Monday, Jan. 20, 1975

The Pleasures of Clark

By RICHARD SCHICKEL

In a medium full of talk, Kenneth Clark remains television's only great conversationalist, and he is better--more relaxed, more personal, able to avoid the least hint of the lecture hall--in The Romantic Rebellion (PBS, Monday, Jan. 13, 9 p.m. E.S.T.) than he was in Civilisation.

Manifestly, the romantic movement, as it showed itself in the painting and sculpture of the 19th century, is for him a subject at once more manageable and more familiar than the rise of all of Western civilization, his previous topic. Despite the pleasure of his company, the earlier series was often torrential in its outpouring of images, facts and opinion.

In contrast, The Romantic Rebellion is a quiet, smooth-flowing distillation of a lifetime's thought. It examines just twelve artists in the 14 half-hour episodes that follow this week's hour-long introduction. And even within these shows, there is no attempt to examine a subject's entire work. Instead, Lord Clark picks out key examples for close contemplation--discerning for us, in the modeling of a figure, the curve of a line or the choice and application of colors, the rise and fall of individual careers, artistic ideals and even cultural ideas.

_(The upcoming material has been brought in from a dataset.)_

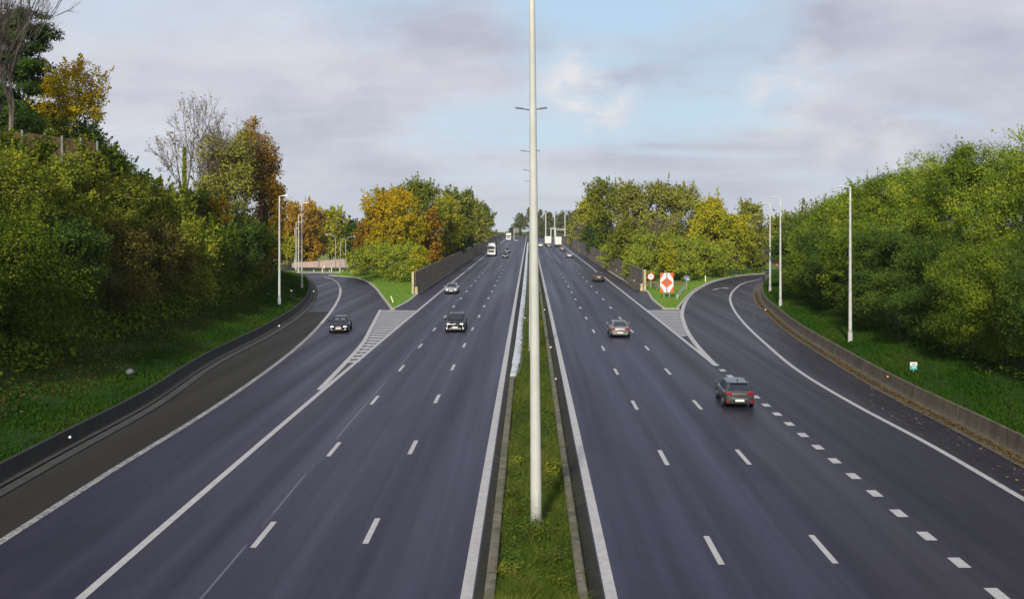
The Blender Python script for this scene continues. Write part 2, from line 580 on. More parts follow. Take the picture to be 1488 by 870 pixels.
# hatching of both gores
y = depth(531)
while y < depth(451):
    a = float(LLINE(y)) + .15; b = XL_EDGE - .12
    if b - a > .5: ribbon(mk, [(a, y + .45), (b, y - .15)], 1.15, .0065)
    y += 1.95
y = depth(487)
while y < depth(450):
    a = XR_EDGE + .1; b = float(RLINE(y)) - .15
    if b - a > .4: ribbon(mk, [(a, y - .1), (b, y + .25)], 1.0, .0065)
    y += 1.75
# arrow on the slip road
ax, ay = P(1047, 419.5)
ribbon(mk, [(ax - 1.6, ay - 2.2), (ax - .2, ay + .6), (ax + 1.0, ay + 1.6)], .38, .0065)
ribbon(mk, [(ax + 1.0, ay + 2.5), (ax + 1.25, ay + .5)], .5, .0067)
tag(mk.build('road_markings', MAT['paint']), 'white lane lines, dashes and hatching painted on the motorway', 'road markings', kind='structure')
mk = MB()
ln(mk, LWL, -40, depth(470), .34)
tag(mk.build('worn_edge_marking', MAT['worn']), 'worn and broken white edge line beside the brownish shoulder', 'road markings', kind='structure')

# ------------------------------------------------------------------ terrain
def hillH(y): return float(np.interp(y, [-80, 98, 112, 128, 150, 175, 195, 215], [13.2, 13.2, 12.2, 9.5, 6.0, 3.2, 1.2, .3]))


def fadeL(y): return float(np.interp(y, [165, 203], [1, .03]))


def z_left(x, y):
    t = max(0.0, (float(LB(min(y, 203))) if y < 203 else xl_road(y)) - .3 - x)
    H = hillH(y); k = fadeL(y)
    p = .66 * k + .30 * min(t, 5.5) * k + max(0, H - 2.3) * ss((t - 4.5) / 15) + .35 * ss((t - 20) / 40) * H * .15
    return zside(x, y) + p


def z_right(x, y):
    t = max(0.0, x - float(RB(min(y, 184))) - .3)
    return float(zr(y)) + .72 + .2 * min(t, 5) + 1.3 * ss((t - 5) / 12)


def z_island(x, y):
    return zside(x, y) + .12


def z_any(x, y):
    if y < 203 and x < float(LB(y)) - .2: return z_left(x, y)
    if y < 186 and x > float(RB(y)) + .2: return z_right(x, y)
    if abs(x) > 16: return z_island(x, y)
    return float(zr(y))


_YV = np.arange(-45, 205, .5)
_LBV = LB(_YV); _RBV = RB(_YV)


def vss(t):
    t = np.clip(t, 0, 1); return t * t * (3 - 2 * t)


def LBv(y): return np.interp(y, _YV, _LBV)
def RBv(y): return np.interp(y, _YV, _RBV)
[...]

At no time does he lose sight of the larger historical drama in which these artists were players. The "rebellion" of the title was against the classicism of 18th century art, with its obsessive search for ideal form, its demand that artists find and paint such general moral principles as they could discern in nature and in history. As Clark suggests, totalitarian painting and scholarship must still obey these formalist principles. Though the romantic rebels would not have known about that, they did insist on the sanctity of the individual sensibility, their right to paint man and nature as they envisioned them.

It was not a struggle, as Clark wryly makes clear, that can be neatly schematized. The same movement, after all, encompasses Ingres, "imprisoned within his obsession with the outline," and Turner, experimenting with pure, nearly formless color. Indeed, Clark finds romanticism's unconscious beginnings in the work of the last great classicist, David, and in Goya, deaf, hating and isolated beyond the Pyrenees. As before, Clark is wonderfully deft at demonstrating the cross-pollination of ideas and more than ever willing to express his own impatience with the second-rate. Even his beloved Turner is charged with doing some "corny" paintings.

These irreverent moments lie close to the heart of the series' remarkable appeal, for they are the flip side of Clark's enthusiasm for his subject. His business, he implies, is not uplifting masses, but holding a civilized conversation among equals. It is an endearing conceit, one that makes you want to break out the port and cigars when he raps on the electronic door.